** BEGIN **
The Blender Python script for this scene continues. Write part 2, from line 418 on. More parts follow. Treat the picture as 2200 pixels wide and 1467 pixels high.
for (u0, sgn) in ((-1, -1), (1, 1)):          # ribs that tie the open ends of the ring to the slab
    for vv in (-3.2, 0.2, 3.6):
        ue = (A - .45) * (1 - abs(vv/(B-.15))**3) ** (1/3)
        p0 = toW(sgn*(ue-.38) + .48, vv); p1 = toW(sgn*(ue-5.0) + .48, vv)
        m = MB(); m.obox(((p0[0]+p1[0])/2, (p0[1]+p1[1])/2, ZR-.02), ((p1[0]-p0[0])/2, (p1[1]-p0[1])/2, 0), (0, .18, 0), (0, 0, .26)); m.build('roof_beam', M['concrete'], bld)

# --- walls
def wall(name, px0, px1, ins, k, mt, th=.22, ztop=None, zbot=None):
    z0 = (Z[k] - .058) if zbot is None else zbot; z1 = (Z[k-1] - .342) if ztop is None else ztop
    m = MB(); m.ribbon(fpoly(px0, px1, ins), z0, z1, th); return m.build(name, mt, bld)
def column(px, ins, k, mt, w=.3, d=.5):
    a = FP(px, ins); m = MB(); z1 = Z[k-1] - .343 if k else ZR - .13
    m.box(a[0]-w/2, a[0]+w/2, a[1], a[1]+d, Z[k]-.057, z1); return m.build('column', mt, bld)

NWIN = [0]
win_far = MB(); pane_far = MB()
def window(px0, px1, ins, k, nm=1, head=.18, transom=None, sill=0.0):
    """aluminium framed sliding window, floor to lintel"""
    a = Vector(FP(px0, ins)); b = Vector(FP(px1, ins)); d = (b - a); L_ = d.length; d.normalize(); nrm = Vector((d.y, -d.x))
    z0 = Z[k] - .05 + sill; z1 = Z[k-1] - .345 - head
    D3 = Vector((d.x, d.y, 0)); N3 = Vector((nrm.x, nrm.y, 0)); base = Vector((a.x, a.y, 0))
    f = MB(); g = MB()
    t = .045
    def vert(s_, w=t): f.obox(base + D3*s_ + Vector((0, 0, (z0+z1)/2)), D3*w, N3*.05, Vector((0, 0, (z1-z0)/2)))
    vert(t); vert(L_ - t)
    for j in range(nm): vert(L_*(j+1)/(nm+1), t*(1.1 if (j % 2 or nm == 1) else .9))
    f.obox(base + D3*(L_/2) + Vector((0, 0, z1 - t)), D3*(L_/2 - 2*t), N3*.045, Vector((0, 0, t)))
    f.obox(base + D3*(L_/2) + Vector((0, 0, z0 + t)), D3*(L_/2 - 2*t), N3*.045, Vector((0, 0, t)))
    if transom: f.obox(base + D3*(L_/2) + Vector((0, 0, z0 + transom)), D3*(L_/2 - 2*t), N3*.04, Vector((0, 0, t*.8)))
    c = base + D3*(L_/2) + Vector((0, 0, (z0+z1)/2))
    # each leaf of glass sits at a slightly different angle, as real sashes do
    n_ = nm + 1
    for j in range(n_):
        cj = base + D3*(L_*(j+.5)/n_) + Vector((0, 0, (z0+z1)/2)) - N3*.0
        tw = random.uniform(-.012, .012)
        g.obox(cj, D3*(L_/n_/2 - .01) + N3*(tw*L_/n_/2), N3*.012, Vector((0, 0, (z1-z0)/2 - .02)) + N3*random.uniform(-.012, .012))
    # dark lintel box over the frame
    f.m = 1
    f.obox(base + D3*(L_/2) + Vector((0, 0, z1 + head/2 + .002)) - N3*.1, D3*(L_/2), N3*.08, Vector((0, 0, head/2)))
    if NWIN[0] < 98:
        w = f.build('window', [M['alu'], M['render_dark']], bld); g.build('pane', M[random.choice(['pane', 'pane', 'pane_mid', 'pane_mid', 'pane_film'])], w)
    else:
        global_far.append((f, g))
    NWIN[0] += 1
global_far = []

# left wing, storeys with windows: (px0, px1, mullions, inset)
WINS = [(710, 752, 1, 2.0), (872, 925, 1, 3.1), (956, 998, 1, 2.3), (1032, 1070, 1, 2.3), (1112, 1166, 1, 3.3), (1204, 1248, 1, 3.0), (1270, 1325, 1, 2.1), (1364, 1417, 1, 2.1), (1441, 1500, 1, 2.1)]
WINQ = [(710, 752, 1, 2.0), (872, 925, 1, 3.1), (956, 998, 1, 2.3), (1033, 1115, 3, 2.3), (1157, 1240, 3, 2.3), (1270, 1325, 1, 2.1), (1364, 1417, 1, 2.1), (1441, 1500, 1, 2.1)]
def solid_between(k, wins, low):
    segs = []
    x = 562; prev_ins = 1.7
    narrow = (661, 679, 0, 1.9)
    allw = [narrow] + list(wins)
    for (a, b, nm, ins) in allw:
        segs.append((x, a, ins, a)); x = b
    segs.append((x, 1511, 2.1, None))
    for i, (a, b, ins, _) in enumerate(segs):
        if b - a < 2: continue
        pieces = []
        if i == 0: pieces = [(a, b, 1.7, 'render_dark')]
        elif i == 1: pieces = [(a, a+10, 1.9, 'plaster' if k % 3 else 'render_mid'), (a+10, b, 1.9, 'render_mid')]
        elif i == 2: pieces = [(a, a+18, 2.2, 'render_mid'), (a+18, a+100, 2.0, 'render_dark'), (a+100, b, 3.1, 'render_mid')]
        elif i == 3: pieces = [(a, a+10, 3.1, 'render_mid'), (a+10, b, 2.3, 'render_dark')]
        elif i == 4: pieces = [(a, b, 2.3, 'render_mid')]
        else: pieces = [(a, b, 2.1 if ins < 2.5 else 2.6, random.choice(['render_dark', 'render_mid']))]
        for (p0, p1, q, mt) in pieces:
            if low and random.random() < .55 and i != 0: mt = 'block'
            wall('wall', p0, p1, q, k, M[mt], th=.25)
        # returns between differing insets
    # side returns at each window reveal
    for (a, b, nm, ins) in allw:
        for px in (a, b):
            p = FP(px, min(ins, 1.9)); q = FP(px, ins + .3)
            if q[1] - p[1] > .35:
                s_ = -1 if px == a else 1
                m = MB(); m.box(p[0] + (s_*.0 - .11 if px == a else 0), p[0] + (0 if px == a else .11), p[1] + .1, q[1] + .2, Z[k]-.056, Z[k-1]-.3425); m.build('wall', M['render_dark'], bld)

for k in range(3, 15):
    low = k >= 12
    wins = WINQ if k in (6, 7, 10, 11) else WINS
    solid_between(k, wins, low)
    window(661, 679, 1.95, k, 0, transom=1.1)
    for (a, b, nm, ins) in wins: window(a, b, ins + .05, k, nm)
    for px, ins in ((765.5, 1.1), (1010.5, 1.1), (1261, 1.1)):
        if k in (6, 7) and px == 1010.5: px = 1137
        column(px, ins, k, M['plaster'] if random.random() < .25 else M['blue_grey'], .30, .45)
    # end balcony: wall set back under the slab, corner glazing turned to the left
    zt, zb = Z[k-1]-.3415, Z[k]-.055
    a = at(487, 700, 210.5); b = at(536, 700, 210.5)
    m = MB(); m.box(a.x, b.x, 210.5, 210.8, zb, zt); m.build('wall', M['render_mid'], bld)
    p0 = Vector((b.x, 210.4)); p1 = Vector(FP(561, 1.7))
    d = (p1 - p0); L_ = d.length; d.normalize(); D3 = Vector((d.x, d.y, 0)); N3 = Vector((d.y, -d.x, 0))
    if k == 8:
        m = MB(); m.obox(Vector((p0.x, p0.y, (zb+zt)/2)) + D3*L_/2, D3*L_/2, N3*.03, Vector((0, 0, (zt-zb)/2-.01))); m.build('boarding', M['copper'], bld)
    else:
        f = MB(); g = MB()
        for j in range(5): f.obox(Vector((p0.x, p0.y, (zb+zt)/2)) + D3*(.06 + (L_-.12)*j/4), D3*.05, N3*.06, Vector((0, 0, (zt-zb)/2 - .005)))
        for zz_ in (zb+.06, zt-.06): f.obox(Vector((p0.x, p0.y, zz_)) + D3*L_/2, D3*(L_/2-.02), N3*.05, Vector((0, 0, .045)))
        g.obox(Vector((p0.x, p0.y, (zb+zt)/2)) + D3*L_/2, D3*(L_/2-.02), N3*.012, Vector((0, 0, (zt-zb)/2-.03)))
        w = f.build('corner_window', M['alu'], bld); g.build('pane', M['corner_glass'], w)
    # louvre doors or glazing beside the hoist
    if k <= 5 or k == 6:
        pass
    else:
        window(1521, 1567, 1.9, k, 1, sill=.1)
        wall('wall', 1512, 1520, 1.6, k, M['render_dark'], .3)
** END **
The request
Write out, exactly and with nothing else, the lines of the listing above from its first line through the line with "m.build('roof_beam', M['concrete'], bld)".

Result of the task
The Blender Python script for this scene continues. Write part 2, from line 418 on. More parts follow. Treat the picture as 2200 pixels wide and 1467 pixels high.
for (u0, sgn) in ((-1, -1), (1, 1)):          # ribs that tie the open ends of the ring to the slab
    for vv in (-3.2, 0.2, 3.6):
        ue = (A - .45) * (1 - abs(vv/(B-.15))**3) ** (1/3)
        p0 = toW(sgn*(ue-.38) + .48, vv); p1 = toW(sgn*(ue-5.0) + .48, vv)
        m = MB(); m.obox(((p0[0]+p1[0])/2, (p0[1]+p1[1])/2, ZR-.02), ((p1[0]-p0[0])/2, (p1[1]-p0[1])/2, 0), (0, .18, 0), (0, 0, .26)); m.build('roof_beam', M['concrete'], bld)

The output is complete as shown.